Given instruction: Copy out each line below exactly as it appears.

Supplied data:
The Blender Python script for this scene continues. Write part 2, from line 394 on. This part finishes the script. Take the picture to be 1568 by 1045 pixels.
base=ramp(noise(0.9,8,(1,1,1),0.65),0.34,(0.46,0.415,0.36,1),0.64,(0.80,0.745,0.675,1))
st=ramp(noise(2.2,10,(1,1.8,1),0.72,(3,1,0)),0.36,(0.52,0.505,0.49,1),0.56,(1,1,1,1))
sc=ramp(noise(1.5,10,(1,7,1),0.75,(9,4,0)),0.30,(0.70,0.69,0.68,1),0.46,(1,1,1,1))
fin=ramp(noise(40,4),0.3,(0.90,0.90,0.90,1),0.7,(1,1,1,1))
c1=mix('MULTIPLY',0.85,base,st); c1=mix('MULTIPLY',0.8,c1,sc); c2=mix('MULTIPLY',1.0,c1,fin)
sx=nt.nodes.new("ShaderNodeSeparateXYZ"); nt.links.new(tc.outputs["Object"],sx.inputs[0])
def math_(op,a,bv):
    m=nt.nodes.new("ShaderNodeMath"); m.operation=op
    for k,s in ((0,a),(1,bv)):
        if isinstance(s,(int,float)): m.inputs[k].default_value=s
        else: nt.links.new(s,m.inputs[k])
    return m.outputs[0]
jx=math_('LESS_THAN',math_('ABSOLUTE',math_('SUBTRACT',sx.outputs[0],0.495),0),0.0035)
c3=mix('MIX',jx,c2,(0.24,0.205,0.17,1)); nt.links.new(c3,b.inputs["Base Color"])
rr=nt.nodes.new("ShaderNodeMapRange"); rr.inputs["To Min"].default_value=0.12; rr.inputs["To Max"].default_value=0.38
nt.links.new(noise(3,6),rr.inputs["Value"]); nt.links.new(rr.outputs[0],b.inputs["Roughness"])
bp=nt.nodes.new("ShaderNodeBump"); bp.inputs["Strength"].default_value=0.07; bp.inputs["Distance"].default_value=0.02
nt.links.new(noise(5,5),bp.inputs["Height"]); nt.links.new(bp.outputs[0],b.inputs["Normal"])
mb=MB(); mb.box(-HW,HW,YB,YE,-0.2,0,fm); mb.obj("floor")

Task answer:
The Blender Python script for this scene continues. Write part 2, from line 394 on. This part finishes the script. Take the picture to be 1568 by 1045 pixels.
base=ramp(noise(0.9,8,(1,1,1),0.65),0.34,(0.46,0.415,0.36,1),0.64,(0.80,0.745,0.675,1))
st=ramp(noise(2.2,10,(1,1.8,1),0.72,(3,1,0)),0.36,(0.52,0.505,0.49,1),0.56,(1,1,1,1))
sc=ramp(noise(1.5,10,(1,7,1),0.75,(9,4,0)),0.30,(0.70,0.69,0.68,1),0.46,(1,1,1,1))
fin=ramp(noise(40,4),0.3,(0.90,0.90,0.90,1),0.7,(1,1,1,1))
c1=mix('MULTIPLY',0.85,base,st); c1=mix('MULTIPLY',0.8,c1,sc); c2=mix('MULTIPLY',1.0,c1,fin)
sx=nt.nodes.new("ShaderNodeSeparateXYZ"); nt.links.new(tc.outputs["Object"],sx.inputs[0])
def math_(op,a,bv):
    m=nt.nodes.new("ShaderNodeMath"); m.operation=op
    for k,s in ((0,a),(1,bv)):
        if isinstance(s,(int,float)): m.inputs[k].default_value=s
        else: nt.links.new(s,m.inputs[k])
    return m.outputs[0]
jx=math_('LESS_THAN',math_('ABSOLUTE',math_('SUBTRACT',sx.outputs[0],0.495),0),0.0035)
c3=mix('MIX',jx,c2,(0.24,0.205,0.17,1)); nt.links.new(c3,b.inputs["Base Color"])
rr=nt.nodes.new("ShaderNodeMapRange"); rr.inputs["To Min"].default_value=0.12; rr.inputs["To Max"].default_value=0.38
nt.links.new(noise(3,6),rr.inputs["Value"]); nt.links.new(rr.outputs[0],b.inputs["Roughness"])
bp=nt.nodes.new("ShaderNodeBump"); bp.inputs["Strength"].default_value=0.07; bp.inputs["Distance"].default_value=0.02
nt.links.new(noise(5,5),bp.inputs["Height"]); nt.links.new(bp.outputs[0],b.inputs["Normal"])
mb=MB(); mb.box(-HW,HW,YB,YE,-0.2,0,fm); mb.obj("floor")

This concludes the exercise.